Steffi Parlow — Goods only upon request. Window in progress

Opening and summer party, June 11, 2024, 6 pm
Exhibition, June 12 – September 13, 2024

On the evening of the opening, Vina Yun, hosted by Steffi Parlow,
will read her essay “Essen” from the volume “Eure Heimat ist unser
Albtraum” (ed. Fatma Aydemir & Hengameh Yaghoobifarah,
Ullstein, 2019) at 6:30 pm.

Steffi Parlow creates situations marked by ambiguity. The visual artist and cook invites people to be open, to open themselves to her ideas. One of her media is food dishes, which she not only conceives but also prepares on her own. Parlow takes a multifaceted approach to cooking and eating. “Particularly in the context of food, I am interested in the discrepancy between visual aversion, unconditional curiosity, and gustatory devotion. Texture and consistency play just as big a role as taste and memories, whether in industrially processed foods or elaborately handmade ones,” says the artist. Making cooking a primary form of artistic expression and pursuing paths beyond those of the gourmet kitchen means granting a fundamental human activity the attention it deserves.
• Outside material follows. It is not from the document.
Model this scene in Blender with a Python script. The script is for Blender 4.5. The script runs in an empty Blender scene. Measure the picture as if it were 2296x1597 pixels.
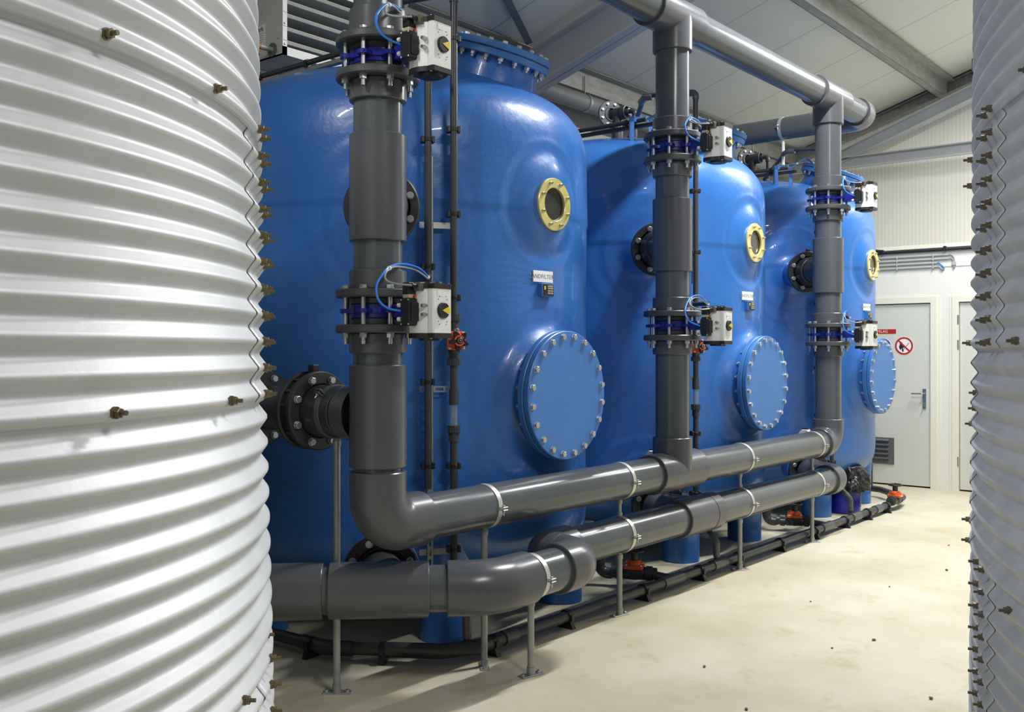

In Steffi Parlow’s practice, the temporary encounter at a performance or a dinner sometimes becomes the work itself. For the artist, the design of the involved objects and spaces as well as the resulting situations are genuine sculptural tasks. The elements she employs, such as sculptures, installations, or unusual containers for food, are co-performers on par with the artist and her guests. Switching between different disciplines or prompting overlaps at certain points is central to Steffi Parlow’s approach: her art and installation practice, her social engagement, her culinary activities—all of this is thrown into one pot to explore how specific constellations of objects and processes can spur new encounters and spaces of action. These overlaps between performative action, object, and social interaction guide her artistic work.

For Kunstraum Lakeside, Steffi Parlow has developed a new installation about tangible memories and how they are attached to food. Her formal starting point is her childhood room, which had a hatch in the floor that led to the family pantry. Inside, hand-made shelves were lined with glass jars of pickled fruit and vegetables from their own garden. Born in 1983 in the former GDR, the artist recalls an act of family stockpiling, which is no longer deemed necessary today given the steady availability of fresh food. In her memory, however, it was never just about securing food in an uncertain supply situation: above all, it was about the comfort of family, togetherness, lineages, and shared (hi)stories. And all this, as it were, took the shape of preserving jars.

Drawing on the spatial-architectural setting of her childhood room and the pantry below with its curry yellow carpet and shelves, Parlow creates a platform for practices of care that are essential to human communal life, yet seldom negotiated in the realm of visual art. Although the artist revisits specific aspects of her personal biography, her aim is not merely to share her recollections in detail. Rather, she conjures an atmosphere that allows visitors to reflect on their own memories of food. For instance, the floor plan of the pantry and children’s room has been enlarged by a factor of 1.5, the sculptural elements of the installations are abstract representations as opposed to exact replicas, and even the reproduced sausage papers do not originate from her childhood. All these elements serve as catalysts to invoke embodied knowledge—embodied knowledge of the artist as well as knowledge of the visitors.

Like any good host, Steffi Parlow steps into the background, devoting attention to things that are forgotten or often overlooked. She encourages visitors to interact with her and with other visitors at the same time: the foods stored in the preserving jars in the exhibition display are not just objects to be looked at; they await to be eaten, just as the shelves are there to hold meaningful things added by visitors. Anyone who wishes can bring objects to the Kunstraum and swap it for one of Parlow’s jars. For the artist, sharing and exchanging are fundamental ingredients in a practice of solidarity distributed across multiple locations like a network.

In this work, preserving food and storing it in the family cellar become a metaphor for a heterarchical depot where things beneficial to community life can be preserved and used as needed. Food becomes a repository of information, as the smell, feel, and taste of food can involuntarily evoke memories in every person who tastes it, memories never identical to those of others. The items added by the visitors, too, serve as silent messengers of non-codified knowledge.

The title of the exhibition Goods only upon request. Window in progress highlights the processual nature of this holistic artistic setting. The set pieces from the artist’s childhood in the installation are complemented by others from the worlds of consumerism and advertising strategies. This in turn opens up new associations and ways of interpreting what is presented—and grasping it, in the true sense of the word. Steffi Parlow creates situations marked by ambiguity. The trick is letting us perceive them without resolving them.

Steffi Parlow (b. 1983 in the former GDR) lives and works in Vienna.